In this handout photo provided by the Turkish Presidency, Turkish President Recep Tayyip Erdogan, left, shakes hands with Russian President Vladimir Putin during their meeting, in Tehran, Iran, July 19, 2022. (Turkish Presidency via AP, File)

“Certainly, in such a climate of fire and blood, there have been regrettable events,” Erdogan insisted. “However, none of these can serve as an excuse for campaigns aimed at discrediting the resistance carried out by the Palestinian people under various names.”

Erdogan has repeated on other occasions that “Hamas is not a terrorist organization.” His Islamist Justice and Development Party (AKP), meanwhile, is seeking to file charges against Israeli Prime Minister Benjamin Netanyahu for alleged “genocide.”

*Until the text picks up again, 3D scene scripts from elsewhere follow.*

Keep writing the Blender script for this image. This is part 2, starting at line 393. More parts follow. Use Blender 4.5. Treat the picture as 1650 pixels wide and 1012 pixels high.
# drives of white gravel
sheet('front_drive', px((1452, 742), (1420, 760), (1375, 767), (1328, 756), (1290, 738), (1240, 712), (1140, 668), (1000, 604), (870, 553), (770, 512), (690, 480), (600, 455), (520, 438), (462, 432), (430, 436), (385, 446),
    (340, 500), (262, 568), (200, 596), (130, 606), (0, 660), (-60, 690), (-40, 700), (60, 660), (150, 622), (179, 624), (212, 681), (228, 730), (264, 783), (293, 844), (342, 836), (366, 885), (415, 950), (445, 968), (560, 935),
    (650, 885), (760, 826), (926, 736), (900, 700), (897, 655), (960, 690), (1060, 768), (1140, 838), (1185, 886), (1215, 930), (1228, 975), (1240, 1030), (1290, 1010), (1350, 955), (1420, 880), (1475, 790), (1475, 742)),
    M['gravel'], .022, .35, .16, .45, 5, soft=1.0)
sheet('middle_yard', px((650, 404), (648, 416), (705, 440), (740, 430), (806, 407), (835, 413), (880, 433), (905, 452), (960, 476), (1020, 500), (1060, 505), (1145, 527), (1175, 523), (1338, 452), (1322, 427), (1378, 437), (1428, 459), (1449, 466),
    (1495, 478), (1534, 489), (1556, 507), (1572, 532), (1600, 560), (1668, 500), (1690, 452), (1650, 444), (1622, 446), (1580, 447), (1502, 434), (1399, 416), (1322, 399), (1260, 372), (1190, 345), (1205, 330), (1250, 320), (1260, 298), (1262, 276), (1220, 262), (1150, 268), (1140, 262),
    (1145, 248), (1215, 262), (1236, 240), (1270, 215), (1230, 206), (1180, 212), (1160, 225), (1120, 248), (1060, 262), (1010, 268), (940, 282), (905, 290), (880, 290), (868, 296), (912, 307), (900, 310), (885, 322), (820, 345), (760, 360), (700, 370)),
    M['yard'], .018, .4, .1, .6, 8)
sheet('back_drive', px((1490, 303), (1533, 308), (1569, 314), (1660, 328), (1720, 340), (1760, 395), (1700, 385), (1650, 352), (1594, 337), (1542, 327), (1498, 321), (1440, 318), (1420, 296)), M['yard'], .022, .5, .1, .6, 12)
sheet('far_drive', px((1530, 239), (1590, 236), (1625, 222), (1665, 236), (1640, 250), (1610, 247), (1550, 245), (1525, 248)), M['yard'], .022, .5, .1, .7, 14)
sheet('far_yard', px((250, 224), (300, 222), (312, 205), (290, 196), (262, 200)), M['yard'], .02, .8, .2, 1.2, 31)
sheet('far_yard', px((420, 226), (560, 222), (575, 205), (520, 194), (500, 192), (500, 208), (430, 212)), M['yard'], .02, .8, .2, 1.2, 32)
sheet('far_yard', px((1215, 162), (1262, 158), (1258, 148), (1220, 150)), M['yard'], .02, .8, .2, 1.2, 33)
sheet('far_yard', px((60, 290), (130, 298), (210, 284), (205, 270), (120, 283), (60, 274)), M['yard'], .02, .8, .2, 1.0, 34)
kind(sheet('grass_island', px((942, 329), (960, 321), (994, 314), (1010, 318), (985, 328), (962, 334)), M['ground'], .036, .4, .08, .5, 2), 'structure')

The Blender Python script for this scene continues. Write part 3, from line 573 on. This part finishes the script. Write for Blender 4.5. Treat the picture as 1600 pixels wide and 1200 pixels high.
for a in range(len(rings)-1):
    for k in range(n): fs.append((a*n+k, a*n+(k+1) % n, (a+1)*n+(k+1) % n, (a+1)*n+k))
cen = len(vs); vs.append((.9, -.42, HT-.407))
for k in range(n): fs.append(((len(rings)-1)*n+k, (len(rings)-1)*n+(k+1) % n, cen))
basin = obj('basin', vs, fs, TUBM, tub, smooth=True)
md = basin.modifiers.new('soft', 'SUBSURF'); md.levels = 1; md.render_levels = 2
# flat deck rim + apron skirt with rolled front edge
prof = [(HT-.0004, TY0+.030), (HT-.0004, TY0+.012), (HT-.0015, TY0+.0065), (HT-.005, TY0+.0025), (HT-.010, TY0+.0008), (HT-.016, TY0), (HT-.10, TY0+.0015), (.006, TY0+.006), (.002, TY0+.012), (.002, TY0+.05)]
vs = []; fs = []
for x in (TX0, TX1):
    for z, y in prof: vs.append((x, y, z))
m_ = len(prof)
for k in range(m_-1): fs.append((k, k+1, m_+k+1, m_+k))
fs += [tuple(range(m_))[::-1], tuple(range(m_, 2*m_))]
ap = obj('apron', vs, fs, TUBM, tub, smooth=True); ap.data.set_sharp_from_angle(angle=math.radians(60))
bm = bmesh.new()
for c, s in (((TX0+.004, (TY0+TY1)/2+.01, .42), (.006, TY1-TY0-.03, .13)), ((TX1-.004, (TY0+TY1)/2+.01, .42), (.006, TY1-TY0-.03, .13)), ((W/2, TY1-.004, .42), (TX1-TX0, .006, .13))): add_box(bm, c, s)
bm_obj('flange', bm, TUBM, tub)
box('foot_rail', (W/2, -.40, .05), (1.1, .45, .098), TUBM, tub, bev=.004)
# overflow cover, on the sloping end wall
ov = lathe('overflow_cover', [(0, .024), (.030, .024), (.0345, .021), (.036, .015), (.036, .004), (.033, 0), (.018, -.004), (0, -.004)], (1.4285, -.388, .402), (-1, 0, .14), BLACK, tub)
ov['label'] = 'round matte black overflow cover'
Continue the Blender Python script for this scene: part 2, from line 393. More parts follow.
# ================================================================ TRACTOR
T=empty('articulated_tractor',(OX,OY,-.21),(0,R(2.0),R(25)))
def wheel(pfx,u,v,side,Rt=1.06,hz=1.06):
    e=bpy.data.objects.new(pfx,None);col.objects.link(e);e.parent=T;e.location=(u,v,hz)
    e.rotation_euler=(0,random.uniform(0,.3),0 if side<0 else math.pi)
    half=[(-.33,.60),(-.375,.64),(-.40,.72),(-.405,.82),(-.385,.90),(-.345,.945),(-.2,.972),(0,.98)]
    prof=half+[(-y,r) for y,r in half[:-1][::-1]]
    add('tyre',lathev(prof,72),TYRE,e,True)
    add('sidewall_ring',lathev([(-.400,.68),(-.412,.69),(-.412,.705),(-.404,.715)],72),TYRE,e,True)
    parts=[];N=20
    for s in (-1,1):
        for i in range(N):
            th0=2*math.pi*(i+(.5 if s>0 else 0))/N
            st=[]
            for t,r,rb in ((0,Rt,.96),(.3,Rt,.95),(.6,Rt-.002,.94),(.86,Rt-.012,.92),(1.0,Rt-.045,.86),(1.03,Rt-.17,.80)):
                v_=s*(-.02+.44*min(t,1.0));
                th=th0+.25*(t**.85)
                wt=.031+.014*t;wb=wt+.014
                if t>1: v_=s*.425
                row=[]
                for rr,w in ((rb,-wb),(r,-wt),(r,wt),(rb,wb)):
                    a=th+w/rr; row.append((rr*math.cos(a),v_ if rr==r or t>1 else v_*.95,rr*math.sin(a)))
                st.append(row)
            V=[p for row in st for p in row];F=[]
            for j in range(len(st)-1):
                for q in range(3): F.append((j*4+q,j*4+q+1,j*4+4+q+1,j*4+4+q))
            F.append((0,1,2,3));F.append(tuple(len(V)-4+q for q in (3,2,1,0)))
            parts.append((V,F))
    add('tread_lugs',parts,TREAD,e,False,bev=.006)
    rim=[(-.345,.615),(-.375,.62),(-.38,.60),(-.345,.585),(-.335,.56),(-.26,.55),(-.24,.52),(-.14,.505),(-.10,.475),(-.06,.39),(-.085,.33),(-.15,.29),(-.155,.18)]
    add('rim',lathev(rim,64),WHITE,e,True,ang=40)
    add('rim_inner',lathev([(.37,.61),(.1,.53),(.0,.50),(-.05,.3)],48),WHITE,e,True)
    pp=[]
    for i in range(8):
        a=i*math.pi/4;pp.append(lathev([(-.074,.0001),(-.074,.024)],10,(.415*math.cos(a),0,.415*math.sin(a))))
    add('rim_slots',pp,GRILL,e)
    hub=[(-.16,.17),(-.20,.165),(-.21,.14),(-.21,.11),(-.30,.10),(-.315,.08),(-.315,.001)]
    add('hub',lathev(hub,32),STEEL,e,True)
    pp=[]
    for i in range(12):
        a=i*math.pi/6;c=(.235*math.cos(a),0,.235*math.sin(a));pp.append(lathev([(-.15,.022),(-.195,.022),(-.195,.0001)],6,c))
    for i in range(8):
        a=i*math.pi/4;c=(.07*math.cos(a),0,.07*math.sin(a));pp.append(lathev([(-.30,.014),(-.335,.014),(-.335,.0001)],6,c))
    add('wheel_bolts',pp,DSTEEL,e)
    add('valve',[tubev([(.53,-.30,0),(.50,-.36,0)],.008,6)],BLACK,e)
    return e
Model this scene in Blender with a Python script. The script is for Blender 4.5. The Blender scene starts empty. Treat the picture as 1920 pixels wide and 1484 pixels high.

While Putin has personally not been as vocal a supporter of Hamas, his government has embraced the terrorist organization, welcoming a Hamas delegation for talks to Moscow in late October – a move the Israeli government described as “obscene.”

At the United Nations, the Russian government has used its veto in the Security Council to silence attempts to condemn Hamas and introduced attempted legislation to condemn Israel for defending itself against terrorism.

The pro-Hamas atmosphere in Russia fueled by Putin led to a riot in late October in the majority-Muslim region of Dagestan, where hundreds of people stormed the local airport looking for flights arriving from Israel, shouting “Allahu akbar” and threatening to kill suspected Jews. The mob was waving Palestinian flags.